--- Instructions to follow ---
State how many lines in the entries below contain "this". Write nothing but the number.
───── Input data ─────
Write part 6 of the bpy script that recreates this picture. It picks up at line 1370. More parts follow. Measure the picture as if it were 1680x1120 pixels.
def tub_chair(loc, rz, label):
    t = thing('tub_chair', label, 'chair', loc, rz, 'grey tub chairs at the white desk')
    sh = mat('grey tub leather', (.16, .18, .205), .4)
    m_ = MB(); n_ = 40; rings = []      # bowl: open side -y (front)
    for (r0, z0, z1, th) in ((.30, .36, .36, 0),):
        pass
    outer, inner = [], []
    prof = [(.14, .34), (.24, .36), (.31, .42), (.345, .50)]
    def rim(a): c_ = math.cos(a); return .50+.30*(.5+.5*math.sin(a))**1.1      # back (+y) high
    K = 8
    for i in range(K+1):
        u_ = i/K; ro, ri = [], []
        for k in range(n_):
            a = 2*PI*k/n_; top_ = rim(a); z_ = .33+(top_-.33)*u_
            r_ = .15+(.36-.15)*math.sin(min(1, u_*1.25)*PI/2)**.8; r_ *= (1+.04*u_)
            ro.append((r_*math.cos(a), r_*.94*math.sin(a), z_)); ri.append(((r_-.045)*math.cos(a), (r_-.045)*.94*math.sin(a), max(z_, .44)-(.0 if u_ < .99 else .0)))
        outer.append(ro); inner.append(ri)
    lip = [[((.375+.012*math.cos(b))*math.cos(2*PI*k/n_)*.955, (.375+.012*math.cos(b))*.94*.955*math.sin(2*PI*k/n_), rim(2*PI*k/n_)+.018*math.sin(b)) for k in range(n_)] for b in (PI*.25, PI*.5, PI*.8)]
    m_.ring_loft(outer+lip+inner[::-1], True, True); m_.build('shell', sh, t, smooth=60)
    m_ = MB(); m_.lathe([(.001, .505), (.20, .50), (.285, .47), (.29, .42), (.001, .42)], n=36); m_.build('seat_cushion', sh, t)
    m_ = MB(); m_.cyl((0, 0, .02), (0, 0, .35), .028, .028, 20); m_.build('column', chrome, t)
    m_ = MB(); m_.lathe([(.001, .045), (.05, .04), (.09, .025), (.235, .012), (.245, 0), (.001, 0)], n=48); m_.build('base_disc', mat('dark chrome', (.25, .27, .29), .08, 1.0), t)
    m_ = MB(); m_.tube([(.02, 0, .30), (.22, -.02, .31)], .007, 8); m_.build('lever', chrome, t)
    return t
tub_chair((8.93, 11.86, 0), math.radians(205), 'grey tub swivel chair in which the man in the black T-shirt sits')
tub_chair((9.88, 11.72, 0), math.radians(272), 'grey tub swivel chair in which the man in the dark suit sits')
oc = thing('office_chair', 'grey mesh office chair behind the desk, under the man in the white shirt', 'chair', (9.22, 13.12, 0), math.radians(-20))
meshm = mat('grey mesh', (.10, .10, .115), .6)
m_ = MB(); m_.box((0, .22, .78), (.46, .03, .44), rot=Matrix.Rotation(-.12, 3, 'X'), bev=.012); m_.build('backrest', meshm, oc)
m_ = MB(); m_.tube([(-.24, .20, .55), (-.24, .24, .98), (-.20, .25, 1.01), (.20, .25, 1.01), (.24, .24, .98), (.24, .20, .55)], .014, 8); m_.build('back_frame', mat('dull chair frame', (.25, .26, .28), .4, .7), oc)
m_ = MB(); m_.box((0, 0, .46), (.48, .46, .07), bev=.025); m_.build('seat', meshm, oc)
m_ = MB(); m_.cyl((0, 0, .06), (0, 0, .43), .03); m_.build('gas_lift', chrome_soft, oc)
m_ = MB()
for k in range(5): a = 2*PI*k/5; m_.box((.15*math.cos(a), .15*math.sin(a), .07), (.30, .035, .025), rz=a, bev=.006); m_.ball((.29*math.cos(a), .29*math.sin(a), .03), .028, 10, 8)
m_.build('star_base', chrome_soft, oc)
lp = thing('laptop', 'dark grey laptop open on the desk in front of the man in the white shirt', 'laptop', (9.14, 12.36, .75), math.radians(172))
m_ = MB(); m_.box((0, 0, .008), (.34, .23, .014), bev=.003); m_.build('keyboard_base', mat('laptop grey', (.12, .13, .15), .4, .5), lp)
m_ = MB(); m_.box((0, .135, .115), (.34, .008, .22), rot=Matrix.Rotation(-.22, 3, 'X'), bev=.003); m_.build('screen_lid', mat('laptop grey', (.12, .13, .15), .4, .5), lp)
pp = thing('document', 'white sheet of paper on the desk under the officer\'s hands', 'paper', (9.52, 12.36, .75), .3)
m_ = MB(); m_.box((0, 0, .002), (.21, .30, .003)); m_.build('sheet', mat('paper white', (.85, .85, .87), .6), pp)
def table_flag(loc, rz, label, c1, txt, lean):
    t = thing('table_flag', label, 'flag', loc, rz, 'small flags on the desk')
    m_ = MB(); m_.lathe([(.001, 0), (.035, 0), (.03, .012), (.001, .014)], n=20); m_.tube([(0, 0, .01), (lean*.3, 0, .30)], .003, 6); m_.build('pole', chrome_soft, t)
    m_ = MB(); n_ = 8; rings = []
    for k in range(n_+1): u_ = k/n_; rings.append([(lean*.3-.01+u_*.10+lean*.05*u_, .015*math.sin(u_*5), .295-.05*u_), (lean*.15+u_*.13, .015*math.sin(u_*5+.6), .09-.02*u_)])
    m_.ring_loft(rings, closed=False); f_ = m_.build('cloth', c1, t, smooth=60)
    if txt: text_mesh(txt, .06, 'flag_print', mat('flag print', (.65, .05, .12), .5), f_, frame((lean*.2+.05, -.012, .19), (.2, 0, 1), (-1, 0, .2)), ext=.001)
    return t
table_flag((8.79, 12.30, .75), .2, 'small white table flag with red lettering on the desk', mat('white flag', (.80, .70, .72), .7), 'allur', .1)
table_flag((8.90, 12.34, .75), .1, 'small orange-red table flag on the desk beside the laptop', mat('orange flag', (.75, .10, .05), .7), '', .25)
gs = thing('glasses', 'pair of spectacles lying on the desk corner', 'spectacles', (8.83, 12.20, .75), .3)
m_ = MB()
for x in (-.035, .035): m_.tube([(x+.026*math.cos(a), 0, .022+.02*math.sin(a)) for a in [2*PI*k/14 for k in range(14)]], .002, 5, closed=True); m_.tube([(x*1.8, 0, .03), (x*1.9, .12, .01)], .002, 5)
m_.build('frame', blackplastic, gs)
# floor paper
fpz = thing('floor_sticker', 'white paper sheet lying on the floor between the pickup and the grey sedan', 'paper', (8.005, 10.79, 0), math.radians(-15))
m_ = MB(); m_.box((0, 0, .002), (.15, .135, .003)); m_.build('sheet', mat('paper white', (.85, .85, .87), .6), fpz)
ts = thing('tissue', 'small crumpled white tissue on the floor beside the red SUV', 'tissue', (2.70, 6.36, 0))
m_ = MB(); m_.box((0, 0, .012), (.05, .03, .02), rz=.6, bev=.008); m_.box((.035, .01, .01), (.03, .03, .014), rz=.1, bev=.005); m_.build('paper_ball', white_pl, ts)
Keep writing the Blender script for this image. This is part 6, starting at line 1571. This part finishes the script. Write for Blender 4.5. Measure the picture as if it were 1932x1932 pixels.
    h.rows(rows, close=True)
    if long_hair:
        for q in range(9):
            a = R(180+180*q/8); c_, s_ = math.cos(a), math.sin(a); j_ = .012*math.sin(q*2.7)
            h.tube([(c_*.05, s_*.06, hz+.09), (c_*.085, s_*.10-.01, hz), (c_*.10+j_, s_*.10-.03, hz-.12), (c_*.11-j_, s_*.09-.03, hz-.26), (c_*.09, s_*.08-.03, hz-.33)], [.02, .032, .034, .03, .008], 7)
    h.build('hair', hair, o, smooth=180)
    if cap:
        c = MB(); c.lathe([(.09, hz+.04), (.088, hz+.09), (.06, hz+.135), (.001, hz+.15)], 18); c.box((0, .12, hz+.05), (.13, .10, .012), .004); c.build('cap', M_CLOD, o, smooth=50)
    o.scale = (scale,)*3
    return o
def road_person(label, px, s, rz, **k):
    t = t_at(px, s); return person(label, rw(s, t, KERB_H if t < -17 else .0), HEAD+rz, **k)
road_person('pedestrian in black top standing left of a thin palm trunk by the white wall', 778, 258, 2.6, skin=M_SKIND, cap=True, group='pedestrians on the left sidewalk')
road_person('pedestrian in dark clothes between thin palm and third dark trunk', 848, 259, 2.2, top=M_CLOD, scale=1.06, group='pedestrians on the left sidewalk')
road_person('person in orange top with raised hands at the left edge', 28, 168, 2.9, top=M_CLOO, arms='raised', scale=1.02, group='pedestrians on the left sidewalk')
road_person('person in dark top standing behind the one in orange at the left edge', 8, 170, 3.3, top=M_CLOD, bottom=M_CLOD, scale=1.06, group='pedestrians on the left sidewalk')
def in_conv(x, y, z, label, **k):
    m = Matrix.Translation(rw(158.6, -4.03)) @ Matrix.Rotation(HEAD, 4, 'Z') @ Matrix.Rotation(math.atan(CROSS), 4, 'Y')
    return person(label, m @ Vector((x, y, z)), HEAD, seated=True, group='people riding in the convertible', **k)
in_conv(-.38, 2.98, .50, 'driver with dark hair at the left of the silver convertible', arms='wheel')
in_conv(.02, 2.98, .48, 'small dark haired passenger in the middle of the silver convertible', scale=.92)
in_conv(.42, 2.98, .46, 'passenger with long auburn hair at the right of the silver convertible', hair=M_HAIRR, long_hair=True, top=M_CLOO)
─────
--- Complete output ---
2